Until now, there have been only two collections of his photographs, the out-of print cult classic Walter Pfeiffer: 1970-1980 (Elke Betzel, 1980) and The eyes, the thoughts, ceaselessly wandering (Nachbar der Welt, 1986), available in a limited edition. With the recent publication of Welcome Aboard, Photographs 1980-2000 (Edition Patrick Frey/Scab, 2001), a good long look at what he's been up to for the past twenty years, his earlier pictures can be placed in context with those that have followed. Last winter's exhibition at Scab in New York, his very first in the States, gave younger artists like McGinley, who mines a similarly fearless and free-spirited aesthetic vein, a chance to see Pfeiffer's work in the flesh. In addition to recent color photography, there were lyrical line drawings as well as black-and-white Polaroids circa 1970. On the counter, books containing hundreds of images going back to his earliest days offered an almost retrospective view. The further back one went, the more deeply Pfeiffer's work appeared to resonate with our time. If it's possible for an artist to have influenced a younger generation that never even knew him, Pfeiffer comes close.

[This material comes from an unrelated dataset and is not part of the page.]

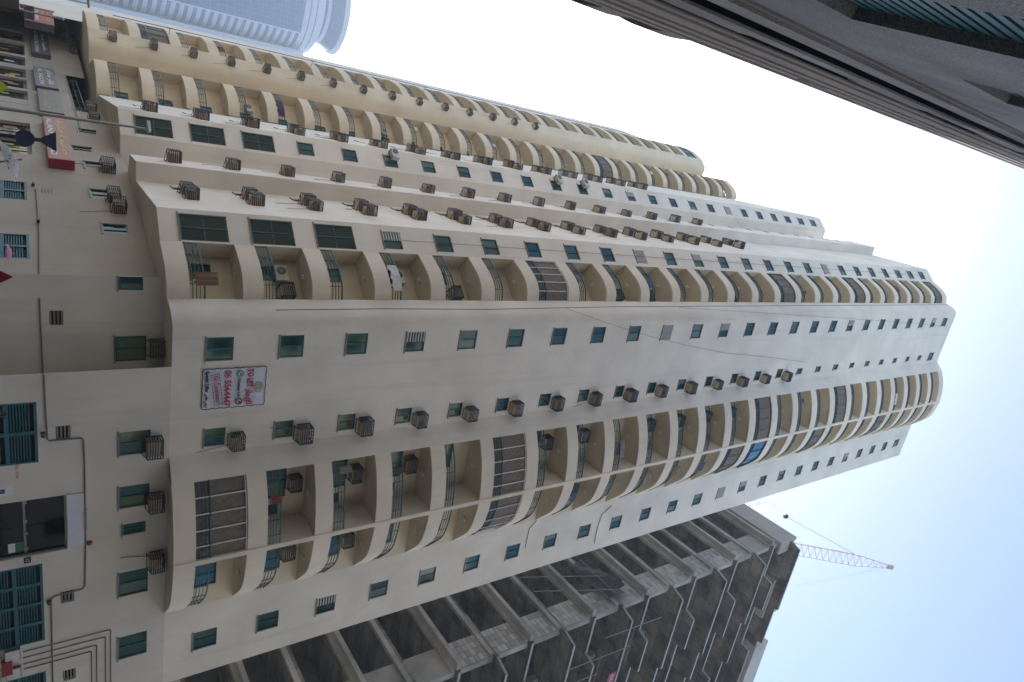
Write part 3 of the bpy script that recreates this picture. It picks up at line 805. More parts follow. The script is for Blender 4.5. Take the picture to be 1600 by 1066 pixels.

Both Walter Pfeiffer and Welcome Aboard reaffirm that Pfeiffer's work both anticipated and paralleled that of the '80s photographers and, in so doing, looked ahead to much of what followed. So it would be possible to see his pictures laid end to end as a secret thread to the present. But art-historical detective work is in for a minor setback in chronicling all this: Pfeiffer rarely attaches a date to his photos. As he says, "I love to lock the pictures away for a while after I make them. I have a closer look at them later.., when I make an exhibition or a book." It's tempting to think he wants to preserve beauty exactly as it was in the moment the picture was taken-a portrait of Dorian Gray... painted by Pfeiffer's camera.

Welcome Aboard contains one early self-portrait, undated, in which a baby-faced Pfeiffer has opened a wooden cabinet to show off the pictures he's plastered on the inside of the door, as if in a school locker. Pages clipped from Physique Pictorial-shots of sunny California boys from the '6os in various states of undress-overlap with a postcard of marble statuary, the infamous photograph of Pete Rose grabbing his crotch in the middle of a baseball game, a kitten here and there, a man on water skis. It's a mini-archive of Pfeiffer and his obsessions. All these years later nothing much has changed.

Pfeiffer's first important showing was at the Kunstmuseum Luzern in 1974, in the "Transformer" exhibition, which overlaid art and the underground pop culture that was in many ways its inspiration-or at least its sound track. This kind of approach is commonplace today, but "Transformer" was mounted almost thirty years ago. The title was borrowed from Lou Reed's 1972 album, which contained his ode to the gender-bending life, "Walk on the Wild Side." The show brought together the work of artists who dealt with notions of sexual identity, with androgyny and drag, alongside images of David Bowie, Roxy Music, and Reed, whose appearance played on these associations. One of the inspirations for Reed's song was Warhol superstar Candy Darling, who died in the year of the show. In retrospect, the glamour of the "glam" era can be seen to go hand in hand with a deep sense of vulnerability and mortality. Pfeiffer's lasting contribution to "Transformer" is a photo essay (in the catalogue) devoted to a transsexual boy named Carlo, whom Pfeiffer photographed as both male and female. He would die suddenly at the age of nineteen.

When Pfeiffer was asked in an interview for the catalogue, "What inspired you to work with Carlo ?" he replied, "Probably I was just stunned by his beauty." When asked, "What is beauty to you?" he answered, "Let's say, the quality that in the age of classical painting compelled a painter to use a certain model." To the last question, "What direction will your future work take?" he said, "I would like to focus less on the person him/herself. Much rather I would like to use photography to incorporate their everyday life in my work, i.e., their habits, objects, and traces."